Provided records:
□ □ □ □ □ □ □

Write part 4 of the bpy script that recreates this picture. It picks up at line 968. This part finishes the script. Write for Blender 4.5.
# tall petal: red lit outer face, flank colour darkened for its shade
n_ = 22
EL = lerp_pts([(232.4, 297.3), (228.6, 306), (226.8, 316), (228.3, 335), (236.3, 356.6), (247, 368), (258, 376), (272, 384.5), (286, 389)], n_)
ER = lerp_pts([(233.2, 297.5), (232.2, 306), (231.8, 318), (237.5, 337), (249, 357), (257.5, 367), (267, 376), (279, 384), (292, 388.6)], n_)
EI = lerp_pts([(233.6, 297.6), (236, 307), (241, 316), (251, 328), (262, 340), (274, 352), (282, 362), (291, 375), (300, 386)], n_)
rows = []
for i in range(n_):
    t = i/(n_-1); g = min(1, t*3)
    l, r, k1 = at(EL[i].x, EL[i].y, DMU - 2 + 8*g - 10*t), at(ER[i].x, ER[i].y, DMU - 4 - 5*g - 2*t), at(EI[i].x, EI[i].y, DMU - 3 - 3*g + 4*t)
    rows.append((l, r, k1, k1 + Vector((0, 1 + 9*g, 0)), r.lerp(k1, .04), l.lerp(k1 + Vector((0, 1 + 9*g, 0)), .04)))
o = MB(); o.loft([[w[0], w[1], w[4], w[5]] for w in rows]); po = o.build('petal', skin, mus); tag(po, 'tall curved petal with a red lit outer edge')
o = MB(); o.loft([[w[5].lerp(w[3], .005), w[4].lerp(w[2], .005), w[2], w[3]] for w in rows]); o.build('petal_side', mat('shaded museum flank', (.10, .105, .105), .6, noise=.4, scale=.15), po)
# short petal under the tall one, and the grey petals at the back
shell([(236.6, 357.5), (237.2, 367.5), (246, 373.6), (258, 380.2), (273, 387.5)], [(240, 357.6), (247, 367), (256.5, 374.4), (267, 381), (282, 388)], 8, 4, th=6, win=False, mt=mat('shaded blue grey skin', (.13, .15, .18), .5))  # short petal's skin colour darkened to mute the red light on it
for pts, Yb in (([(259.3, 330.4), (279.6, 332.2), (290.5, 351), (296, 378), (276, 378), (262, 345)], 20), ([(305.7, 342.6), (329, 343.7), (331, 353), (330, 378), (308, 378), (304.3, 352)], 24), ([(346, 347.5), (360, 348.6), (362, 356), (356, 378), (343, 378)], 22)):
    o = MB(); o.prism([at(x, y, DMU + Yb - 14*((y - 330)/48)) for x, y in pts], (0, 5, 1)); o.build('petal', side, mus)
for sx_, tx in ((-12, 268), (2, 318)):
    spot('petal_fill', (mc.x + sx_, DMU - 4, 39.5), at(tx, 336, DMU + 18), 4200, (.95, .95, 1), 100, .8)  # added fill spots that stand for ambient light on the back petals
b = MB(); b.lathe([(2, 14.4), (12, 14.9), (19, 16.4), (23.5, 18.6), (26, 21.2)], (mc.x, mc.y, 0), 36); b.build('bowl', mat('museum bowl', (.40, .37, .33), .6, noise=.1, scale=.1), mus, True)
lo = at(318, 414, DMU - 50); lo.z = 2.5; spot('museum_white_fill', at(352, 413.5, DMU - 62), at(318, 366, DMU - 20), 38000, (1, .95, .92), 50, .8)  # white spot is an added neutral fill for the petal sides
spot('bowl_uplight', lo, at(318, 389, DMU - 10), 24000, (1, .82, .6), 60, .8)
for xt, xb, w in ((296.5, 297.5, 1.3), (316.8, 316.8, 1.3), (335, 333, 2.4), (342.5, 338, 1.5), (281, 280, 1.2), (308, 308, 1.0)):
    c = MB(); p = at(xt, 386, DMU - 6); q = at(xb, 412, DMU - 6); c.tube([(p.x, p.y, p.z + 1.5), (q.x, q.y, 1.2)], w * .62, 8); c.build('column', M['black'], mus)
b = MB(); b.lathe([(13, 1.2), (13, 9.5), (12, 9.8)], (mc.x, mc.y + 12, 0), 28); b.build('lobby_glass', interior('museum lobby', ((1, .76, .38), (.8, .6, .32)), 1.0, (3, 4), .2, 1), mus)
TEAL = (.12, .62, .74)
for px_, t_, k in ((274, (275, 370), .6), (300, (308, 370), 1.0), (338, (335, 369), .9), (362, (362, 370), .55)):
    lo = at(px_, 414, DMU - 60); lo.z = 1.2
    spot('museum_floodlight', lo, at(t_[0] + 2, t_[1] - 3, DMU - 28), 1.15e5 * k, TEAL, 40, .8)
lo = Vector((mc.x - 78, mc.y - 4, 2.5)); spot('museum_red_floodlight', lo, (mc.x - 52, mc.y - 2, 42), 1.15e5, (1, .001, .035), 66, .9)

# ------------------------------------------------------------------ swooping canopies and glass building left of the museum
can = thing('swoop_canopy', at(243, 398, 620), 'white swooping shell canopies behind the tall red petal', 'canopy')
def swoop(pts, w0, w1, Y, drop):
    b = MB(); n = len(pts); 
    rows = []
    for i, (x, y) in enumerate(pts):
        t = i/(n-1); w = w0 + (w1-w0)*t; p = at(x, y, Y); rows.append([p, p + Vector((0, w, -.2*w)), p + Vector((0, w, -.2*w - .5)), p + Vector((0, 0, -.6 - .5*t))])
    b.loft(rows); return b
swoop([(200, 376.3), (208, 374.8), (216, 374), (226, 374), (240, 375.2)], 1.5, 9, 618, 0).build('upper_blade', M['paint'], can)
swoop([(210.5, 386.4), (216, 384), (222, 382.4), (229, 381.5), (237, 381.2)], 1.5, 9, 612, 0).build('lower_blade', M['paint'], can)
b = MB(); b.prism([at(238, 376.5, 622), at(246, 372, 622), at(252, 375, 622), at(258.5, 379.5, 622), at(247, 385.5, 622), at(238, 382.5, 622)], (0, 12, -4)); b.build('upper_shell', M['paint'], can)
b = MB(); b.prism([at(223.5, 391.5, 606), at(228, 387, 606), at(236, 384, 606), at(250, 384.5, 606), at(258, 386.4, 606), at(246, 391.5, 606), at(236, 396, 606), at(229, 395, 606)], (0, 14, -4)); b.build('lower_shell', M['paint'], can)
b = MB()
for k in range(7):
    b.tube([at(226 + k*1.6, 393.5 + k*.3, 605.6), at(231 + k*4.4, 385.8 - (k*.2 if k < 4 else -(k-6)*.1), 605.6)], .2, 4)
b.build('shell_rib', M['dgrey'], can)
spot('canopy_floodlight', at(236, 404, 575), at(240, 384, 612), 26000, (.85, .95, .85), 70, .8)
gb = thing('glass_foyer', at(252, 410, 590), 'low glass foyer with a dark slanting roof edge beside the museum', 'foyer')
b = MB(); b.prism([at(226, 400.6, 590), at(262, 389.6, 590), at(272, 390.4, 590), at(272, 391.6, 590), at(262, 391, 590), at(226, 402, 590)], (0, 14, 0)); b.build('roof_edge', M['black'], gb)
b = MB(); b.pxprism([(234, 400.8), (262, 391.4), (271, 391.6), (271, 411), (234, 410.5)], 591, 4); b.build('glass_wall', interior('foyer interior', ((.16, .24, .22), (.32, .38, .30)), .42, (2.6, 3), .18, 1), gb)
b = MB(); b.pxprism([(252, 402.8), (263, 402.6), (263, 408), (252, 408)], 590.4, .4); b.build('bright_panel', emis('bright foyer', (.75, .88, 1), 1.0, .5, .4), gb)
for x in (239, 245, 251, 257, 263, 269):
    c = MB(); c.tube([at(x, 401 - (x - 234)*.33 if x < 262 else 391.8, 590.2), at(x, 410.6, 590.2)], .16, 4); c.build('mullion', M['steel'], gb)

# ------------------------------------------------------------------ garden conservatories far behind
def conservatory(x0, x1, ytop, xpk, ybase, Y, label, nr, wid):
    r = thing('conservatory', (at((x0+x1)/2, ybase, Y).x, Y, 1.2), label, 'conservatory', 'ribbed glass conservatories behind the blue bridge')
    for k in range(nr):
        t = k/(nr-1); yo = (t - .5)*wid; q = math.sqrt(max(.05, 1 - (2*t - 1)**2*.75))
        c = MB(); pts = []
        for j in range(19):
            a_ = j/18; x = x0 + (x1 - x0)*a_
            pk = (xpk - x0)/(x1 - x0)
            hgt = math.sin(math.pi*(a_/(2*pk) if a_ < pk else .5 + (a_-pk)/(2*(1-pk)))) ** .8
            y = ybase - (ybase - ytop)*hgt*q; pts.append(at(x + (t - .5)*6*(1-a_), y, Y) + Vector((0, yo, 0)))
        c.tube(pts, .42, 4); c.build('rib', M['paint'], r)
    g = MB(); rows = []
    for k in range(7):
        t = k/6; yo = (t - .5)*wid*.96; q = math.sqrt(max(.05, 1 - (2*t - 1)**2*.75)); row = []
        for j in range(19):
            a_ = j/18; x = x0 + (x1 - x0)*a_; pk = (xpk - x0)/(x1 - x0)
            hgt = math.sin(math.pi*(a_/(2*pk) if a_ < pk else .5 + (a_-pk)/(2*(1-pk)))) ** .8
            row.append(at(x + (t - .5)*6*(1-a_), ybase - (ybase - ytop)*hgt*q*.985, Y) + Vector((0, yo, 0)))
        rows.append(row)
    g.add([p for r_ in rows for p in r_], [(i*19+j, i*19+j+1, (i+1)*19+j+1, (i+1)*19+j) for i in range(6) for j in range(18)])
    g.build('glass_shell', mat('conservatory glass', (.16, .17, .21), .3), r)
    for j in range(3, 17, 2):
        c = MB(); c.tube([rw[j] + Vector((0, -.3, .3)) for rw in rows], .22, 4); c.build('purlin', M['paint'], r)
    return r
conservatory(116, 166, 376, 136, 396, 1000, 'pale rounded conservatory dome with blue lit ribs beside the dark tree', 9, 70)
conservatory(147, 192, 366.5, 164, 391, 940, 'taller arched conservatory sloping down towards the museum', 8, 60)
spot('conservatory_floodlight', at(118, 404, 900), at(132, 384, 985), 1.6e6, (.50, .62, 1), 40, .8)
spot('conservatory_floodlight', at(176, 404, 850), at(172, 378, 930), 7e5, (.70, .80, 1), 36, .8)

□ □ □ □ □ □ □

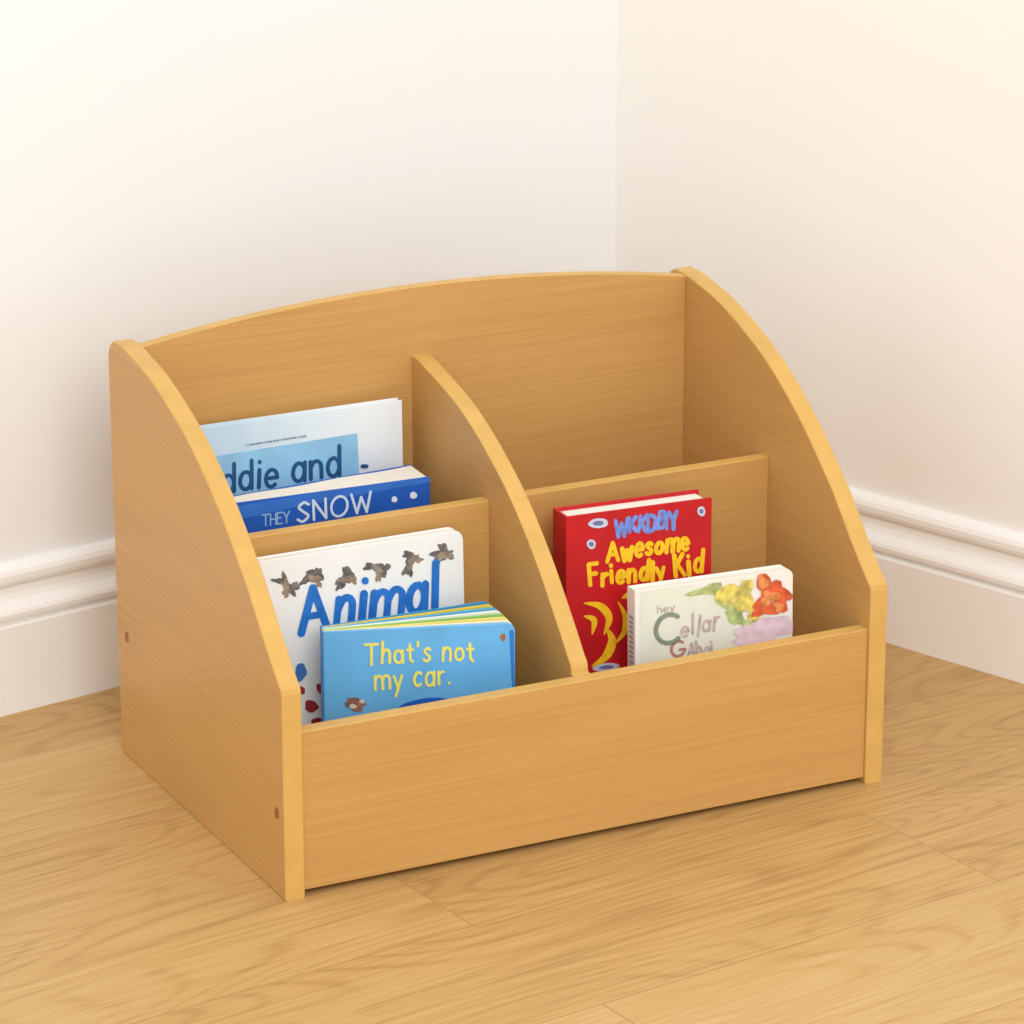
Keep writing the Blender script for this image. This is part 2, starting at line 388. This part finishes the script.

□ □ □ □ □ □ □

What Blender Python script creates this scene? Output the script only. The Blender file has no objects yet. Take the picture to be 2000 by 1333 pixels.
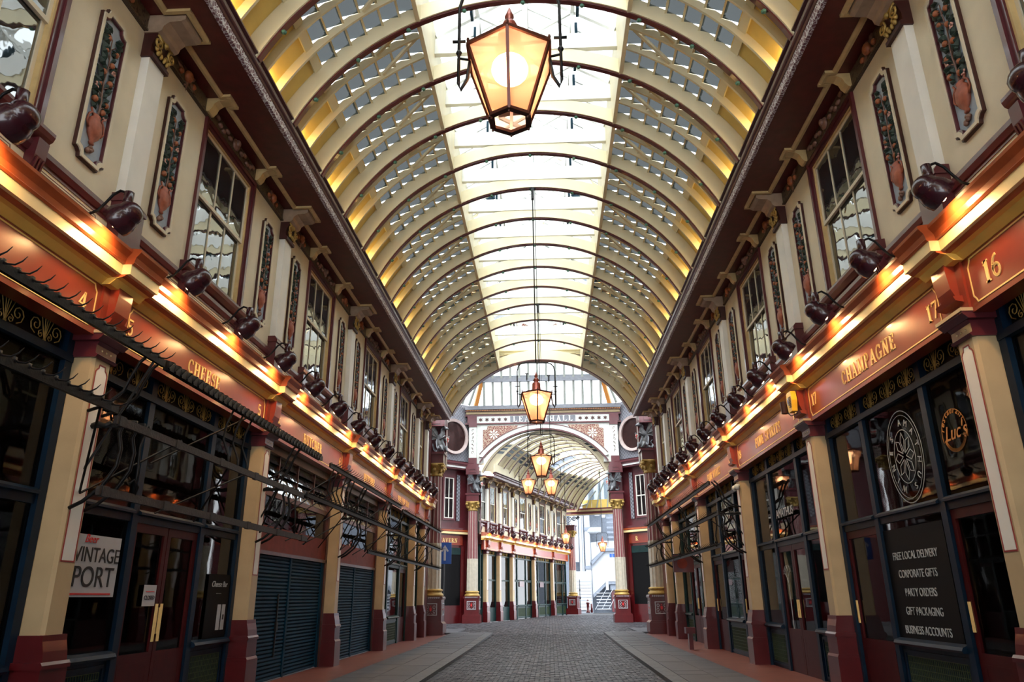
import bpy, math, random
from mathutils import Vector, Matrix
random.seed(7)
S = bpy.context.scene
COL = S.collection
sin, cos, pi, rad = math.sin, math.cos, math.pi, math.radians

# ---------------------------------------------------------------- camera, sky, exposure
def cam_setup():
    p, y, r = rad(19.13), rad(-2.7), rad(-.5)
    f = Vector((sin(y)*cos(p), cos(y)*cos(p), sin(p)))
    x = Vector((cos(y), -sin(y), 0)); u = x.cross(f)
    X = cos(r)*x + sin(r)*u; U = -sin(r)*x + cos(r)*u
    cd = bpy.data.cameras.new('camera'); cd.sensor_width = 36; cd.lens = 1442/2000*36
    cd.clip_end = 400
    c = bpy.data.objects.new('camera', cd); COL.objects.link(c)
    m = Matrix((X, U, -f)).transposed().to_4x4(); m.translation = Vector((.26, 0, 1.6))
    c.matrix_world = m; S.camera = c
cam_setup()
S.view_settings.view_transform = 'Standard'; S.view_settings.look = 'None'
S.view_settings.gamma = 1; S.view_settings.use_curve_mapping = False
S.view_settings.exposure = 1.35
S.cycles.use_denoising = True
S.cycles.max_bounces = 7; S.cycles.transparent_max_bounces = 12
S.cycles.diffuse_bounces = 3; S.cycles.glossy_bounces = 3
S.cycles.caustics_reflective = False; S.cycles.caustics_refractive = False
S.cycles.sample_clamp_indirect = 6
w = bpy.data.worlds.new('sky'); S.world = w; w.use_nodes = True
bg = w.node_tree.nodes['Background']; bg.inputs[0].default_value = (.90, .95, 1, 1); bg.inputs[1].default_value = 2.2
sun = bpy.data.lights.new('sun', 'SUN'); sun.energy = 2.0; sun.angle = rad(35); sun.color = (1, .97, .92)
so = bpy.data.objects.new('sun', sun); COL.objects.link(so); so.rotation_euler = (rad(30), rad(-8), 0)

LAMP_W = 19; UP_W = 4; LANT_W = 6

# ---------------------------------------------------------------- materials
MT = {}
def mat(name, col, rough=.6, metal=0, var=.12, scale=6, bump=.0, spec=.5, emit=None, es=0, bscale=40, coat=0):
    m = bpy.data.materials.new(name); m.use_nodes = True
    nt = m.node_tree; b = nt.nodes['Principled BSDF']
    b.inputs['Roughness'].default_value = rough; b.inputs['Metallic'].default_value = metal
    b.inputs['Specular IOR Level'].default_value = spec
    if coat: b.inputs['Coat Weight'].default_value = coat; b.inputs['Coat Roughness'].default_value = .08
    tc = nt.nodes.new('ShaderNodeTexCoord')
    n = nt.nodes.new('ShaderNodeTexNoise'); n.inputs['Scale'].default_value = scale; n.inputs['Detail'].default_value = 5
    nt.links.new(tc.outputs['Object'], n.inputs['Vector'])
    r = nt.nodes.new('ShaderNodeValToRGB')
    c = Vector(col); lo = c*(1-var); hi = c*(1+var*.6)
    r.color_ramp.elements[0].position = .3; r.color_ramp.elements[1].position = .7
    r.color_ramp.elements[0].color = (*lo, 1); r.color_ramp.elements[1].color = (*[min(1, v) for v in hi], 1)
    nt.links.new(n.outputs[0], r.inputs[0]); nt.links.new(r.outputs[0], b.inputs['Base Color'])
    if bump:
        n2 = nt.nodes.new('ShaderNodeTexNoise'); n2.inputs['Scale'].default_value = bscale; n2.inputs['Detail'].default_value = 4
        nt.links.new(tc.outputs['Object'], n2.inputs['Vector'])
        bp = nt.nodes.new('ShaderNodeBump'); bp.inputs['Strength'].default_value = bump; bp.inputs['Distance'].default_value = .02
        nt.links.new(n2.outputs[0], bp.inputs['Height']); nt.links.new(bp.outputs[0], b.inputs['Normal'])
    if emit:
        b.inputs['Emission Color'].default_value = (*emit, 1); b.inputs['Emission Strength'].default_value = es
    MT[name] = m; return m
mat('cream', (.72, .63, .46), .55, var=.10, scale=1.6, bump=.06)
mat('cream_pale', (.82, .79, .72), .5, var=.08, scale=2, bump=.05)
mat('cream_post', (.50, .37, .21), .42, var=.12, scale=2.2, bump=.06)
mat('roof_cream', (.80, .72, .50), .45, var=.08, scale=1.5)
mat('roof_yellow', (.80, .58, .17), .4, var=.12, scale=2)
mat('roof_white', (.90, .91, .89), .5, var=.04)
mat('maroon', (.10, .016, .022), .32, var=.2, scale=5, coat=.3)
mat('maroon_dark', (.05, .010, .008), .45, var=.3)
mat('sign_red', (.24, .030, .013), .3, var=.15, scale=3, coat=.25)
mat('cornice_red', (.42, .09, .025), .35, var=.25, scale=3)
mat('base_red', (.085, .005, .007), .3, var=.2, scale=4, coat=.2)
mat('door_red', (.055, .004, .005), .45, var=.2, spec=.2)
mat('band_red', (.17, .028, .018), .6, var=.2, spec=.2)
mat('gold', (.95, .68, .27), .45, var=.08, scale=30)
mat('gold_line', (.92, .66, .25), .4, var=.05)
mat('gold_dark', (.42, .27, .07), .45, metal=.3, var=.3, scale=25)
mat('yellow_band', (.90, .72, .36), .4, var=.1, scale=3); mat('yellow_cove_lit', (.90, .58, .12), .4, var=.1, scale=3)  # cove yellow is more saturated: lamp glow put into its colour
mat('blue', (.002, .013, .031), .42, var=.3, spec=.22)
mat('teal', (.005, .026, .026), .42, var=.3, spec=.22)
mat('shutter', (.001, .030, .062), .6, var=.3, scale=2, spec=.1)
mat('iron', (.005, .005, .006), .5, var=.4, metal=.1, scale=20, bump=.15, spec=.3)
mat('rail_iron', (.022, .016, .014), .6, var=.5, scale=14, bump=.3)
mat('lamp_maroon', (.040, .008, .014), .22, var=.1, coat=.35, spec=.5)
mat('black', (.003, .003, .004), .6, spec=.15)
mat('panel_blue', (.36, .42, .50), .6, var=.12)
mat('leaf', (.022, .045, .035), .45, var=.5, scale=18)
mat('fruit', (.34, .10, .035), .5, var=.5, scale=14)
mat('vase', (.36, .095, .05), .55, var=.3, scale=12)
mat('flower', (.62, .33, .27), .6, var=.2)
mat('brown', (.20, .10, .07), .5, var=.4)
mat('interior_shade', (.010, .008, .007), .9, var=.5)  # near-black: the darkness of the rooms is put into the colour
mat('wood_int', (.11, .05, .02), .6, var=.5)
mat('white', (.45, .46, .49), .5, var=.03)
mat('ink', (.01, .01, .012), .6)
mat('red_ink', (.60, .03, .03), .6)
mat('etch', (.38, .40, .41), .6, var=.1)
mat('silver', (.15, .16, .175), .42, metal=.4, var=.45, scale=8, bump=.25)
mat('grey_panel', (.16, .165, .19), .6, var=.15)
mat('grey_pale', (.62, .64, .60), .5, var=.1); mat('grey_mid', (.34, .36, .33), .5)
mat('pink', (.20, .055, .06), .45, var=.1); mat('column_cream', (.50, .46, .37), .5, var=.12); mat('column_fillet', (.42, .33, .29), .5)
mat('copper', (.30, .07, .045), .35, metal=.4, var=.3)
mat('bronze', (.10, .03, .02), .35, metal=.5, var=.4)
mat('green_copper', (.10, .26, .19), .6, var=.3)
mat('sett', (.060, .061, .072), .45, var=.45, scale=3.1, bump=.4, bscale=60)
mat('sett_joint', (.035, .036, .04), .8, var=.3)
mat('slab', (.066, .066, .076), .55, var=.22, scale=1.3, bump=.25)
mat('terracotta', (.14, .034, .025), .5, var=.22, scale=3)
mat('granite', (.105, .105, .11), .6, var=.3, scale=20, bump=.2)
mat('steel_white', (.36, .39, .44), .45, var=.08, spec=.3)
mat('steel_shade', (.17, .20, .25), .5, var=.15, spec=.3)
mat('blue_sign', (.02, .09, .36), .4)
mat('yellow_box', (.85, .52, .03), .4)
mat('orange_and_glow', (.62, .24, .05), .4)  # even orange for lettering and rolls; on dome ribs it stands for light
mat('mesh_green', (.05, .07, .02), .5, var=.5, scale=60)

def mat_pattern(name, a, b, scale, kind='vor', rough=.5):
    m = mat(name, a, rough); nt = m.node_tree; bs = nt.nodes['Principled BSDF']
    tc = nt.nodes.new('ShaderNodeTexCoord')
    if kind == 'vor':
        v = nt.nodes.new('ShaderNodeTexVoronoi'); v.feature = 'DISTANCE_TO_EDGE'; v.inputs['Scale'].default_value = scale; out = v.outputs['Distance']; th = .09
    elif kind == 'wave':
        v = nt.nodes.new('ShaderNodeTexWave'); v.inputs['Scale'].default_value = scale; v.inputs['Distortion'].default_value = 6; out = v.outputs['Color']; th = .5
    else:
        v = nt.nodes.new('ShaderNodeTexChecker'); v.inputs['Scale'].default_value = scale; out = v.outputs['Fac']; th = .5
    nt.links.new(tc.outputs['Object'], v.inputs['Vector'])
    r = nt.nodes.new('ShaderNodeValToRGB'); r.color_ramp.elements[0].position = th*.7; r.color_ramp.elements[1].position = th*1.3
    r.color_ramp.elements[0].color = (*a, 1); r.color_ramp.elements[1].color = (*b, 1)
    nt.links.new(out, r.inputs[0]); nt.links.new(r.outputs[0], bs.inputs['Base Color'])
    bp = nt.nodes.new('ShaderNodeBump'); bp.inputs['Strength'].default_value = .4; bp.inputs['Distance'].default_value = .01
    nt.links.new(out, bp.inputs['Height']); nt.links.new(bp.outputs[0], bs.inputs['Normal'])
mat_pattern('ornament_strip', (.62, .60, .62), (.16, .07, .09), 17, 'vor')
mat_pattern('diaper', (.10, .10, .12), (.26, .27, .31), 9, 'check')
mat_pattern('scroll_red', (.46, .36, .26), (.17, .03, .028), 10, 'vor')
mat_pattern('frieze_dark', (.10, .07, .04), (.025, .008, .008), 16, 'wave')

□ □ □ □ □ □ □

Objective: Your job is to reproduce the lines from the one with "What Blender Python" through the one with "sin, cos, pi, rad", both kept, exactly as they are. Leave out the pictures.

Solution to the exercise:
What Blender Python script creates this scene? Output the script only. The Blender file has no objects yet. Take the picture to be 2000 by 1333 pixels.
import bpy, math, random
from mathutils import Vector, Matrix
random.seed(7)
S = bpy.context.scene
COL = S.collection
sin, cos, pi, rad = math.sin, math.cos, math.pi, math.radians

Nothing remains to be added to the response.